## Directive
Give back the whole listing exactly as shown.

+ + + +

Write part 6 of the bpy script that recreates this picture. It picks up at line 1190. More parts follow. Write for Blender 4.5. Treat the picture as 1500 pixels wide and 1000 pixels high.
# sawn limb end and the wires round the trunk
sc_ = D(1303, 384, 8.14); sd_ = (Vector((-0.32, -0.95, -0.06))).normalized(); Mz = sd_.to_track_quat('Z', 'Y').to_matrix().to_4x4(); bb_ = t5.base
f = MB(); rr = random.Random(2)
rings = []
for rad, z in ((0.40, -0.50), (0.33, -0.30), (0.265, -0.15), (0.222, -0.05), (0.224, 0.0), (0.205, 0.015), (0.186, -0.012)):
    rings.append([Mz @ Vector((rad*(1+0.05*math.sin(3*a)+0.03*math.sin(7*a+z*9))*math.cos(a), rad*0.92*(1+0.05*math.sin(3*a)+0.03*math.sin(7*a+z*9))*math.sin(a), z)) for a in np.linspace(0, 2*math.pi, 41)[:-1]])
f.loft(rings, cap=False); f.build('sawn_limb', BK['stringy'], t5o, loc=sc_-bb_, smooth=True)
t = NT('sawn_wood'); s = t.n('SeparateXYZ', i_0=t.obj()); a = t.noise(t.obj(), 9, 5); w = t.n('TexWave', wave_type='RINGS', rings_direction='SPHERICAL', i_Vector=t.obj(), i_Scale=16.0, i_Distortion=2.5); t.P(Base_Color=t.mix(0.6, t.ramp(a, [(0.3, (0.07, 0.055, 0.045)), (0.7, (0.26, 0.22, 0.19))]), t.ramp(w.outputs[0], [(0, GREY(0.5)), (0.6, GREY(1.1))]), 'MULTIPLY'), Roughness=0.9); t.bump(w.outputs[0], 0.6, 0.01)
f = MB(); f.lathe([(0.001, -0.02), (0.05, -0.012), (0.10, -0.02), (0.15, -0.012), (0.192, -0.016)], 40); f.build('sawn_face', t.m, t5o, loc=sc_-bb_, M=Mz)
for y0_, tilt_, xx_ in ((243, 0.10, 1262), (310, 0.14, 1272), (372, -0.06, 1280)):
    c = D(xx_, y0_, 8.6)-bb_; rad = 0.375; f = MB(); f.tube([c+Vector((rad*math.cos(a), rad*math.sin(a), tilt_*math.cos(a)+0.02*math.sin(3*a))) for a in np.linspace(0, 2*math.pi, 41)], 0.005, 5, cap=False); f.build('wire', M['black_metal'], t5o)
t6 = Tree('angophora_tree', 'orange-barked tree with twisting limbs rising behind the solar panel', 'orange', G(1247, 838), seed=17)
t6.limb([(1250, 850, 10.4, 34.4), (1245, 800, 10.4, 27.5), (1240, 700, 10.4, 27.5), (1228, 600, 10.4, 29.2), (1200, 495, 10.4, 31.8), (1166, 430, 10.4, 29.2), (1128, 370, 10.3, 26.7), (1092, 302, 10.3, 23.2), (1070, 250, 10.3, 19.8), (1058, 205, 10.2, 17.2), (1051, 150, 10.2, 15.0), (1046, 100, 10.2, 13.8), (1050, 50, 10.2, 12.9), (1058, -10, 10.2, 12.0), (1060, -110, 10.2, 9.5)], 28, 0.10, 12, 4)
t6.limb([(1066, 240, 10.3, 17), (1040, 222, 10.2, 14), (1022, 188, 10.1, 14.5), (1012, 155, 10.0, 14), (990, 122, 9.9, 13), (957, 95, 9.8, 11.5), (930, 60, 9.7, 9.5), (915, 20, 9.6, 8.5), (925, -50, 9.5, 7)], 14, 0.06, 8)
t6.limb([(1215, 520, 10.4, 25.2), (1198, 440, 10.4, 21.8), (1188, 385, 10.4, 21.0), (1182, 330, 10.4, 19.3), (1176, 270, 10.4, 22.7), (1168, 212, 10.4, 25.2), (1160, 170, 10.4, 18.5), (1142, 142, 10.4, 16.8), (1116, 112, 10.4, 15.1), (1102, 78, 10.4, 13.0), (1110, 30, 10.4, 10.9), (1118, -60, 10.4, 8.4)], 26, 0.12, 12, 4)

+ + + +

## Full solution
Write part 6 of the bpy script that recreates this picture. It picks up at line 1190. More parts follow. Write for Blender 4.5. Treat the picture as 1500 pixels wide and 1000 pixels high.
# sawn limb end and the wires round the trunk
sc_ = D(1303, 384, 8.14); sd_ = (Vector((-0.32, -0.95, -0.06))).normalized(); Mz = sd_.to_track_quat('Z', 'Y').to_matrix().to_4x4(); bb_ = t5.base
f = MB(); rr = random.Random(2)
rings = []
for rad, z in ((0.40, -0.50), (0.33, -0.30), (0.265, -0.15), (0.222, -0.05), (0.224, 0.0), (0.205, 0.015), (0.186, -0.012)):
    rings.append([Mz @ Vector((rad*(1+0.05*math.sin(3*a)+0.03*math.sin(7*a+z*9))*math.cos(a), rad*0.92*(1+0.05*math.sin(3*a)+0.03*math.sin(7*a+z*9))*math.sin(a), z)) for a in np.linspace(0, 2*math.pi, 41)[:-1]])
f.loft(rings, cap=False); f.build('sawn_limb', BK['stringy'], t5o, loc=sc_-bb_, smooth=True)
t = NT('sawn_wood'); s = t.n('SeparateXYZ', i_0=t.obj()); a = t.noise(t.obj(), 9, 5); w = t.n('TexWave', wave_type='RINGS', rings_direction='SPHERICAL', i_Vector=t.obj(), i_Scale=16.0, i_Distortion=2.5); t.P(Base_Color=t.mix(0.6, t.ramp(a, [(0.3, (0.07, 0.055, 0.045)), (0.7, (0.26, 0.22, 0.19))]), t.ramp(w.outputs[0], [(0, GREY(0.5)), (0.6, GREY(1.1))]), 'MULTIPLY'), Roughness=0.9); t.bump(w.outputs[0], 0.6, 0.01)
f = MB(); f.lathe([(0.001, -0.02), (0.05, -0.012), (0.10, -0.02), (0.15, -0.012), (0.192, -0.016)], 40); f.build('sawn_face', t.m, t5o, loc=sc_-bb_, M=Mz)
for y0_, tilt_, xx_ in ((243, 0.10, 1262), (310, 0.14, 1272), (372, -0.06, 1280)):
    c = D(xx_, y0_, 8.6)-bb_; rad = 0.375; f = MB(); f.tube([c+Vector((rad*math.cos(a), rad*math.sin(a), tilt_*math.cos(a)+0.02*math.sin(3*a))) for a in np.linspace(0, 2*math.pi, 41)], 0.005, 5, cap=False); f.build('wire', M['black_metal'], t5o)
t6 = Tree('angophora_tree', 'orange-barked tree with twisting limbs rising behind the solar panel', 'orange', G(1247, 838), seed=17)
t6.limb([(1250, 850, 10.4, 34.4), (1245, 800, 10.4, 27.5), (1240, 700, 10.4, 27.5), (1228, 600, 10.4, 29.2), (1200, 495, 10.4, 31.8), (1166, 430, 10.4, 29.2), (1128, 370, 10.3, 26.7), (1092, 302, 10.3, 23.2), (1070, 250, 10.3, 19.8), (1058, 205, 10.2, 17.2), (1051, 150, 10.2, 15.0), (1046, 100, 10.2, 13.8), (1050, 50, 10.2, 12.9), (1058, -10, 10.2, 12.0), (1060, -110, 10.2, 9.5)], 28, 0.10, 12, 4)
t6.limb([(1066, 240, 10.3, 17), (1040, 222, 10.2, 14), (1022, 188, 10.1, 14.5), (1012, 155, 10.0, 14), (990, 122, 9.9, 13), (957, 95, 9.8, 11.5), (930, 60, 9.7, 9.5), (915, 20, 9.6, 8.5), (925, -50, 9.5, 7)], 14, 0.06, 8)
t6.limb([(1215, 520, 10.4, 25.2), (1198, 440, 10.4, 21.8), (1188, 385, 10.4, 21.0), (1182, 330, 10.4, 19.3), (1176, 270, 10.4, 22.7), (1168, 212, 10.4, 25.2), (1160, 170, 10.4, 18.5), (1142, 142, 10.4, 16.8), (1116, 112, 10.4, 15.1), (1102, 78, 10.4, 13.0), (1110, 30, 10.4, 10.9), (1118, -60, 10.4, 8.4)], 26, 0.12, 12, 4)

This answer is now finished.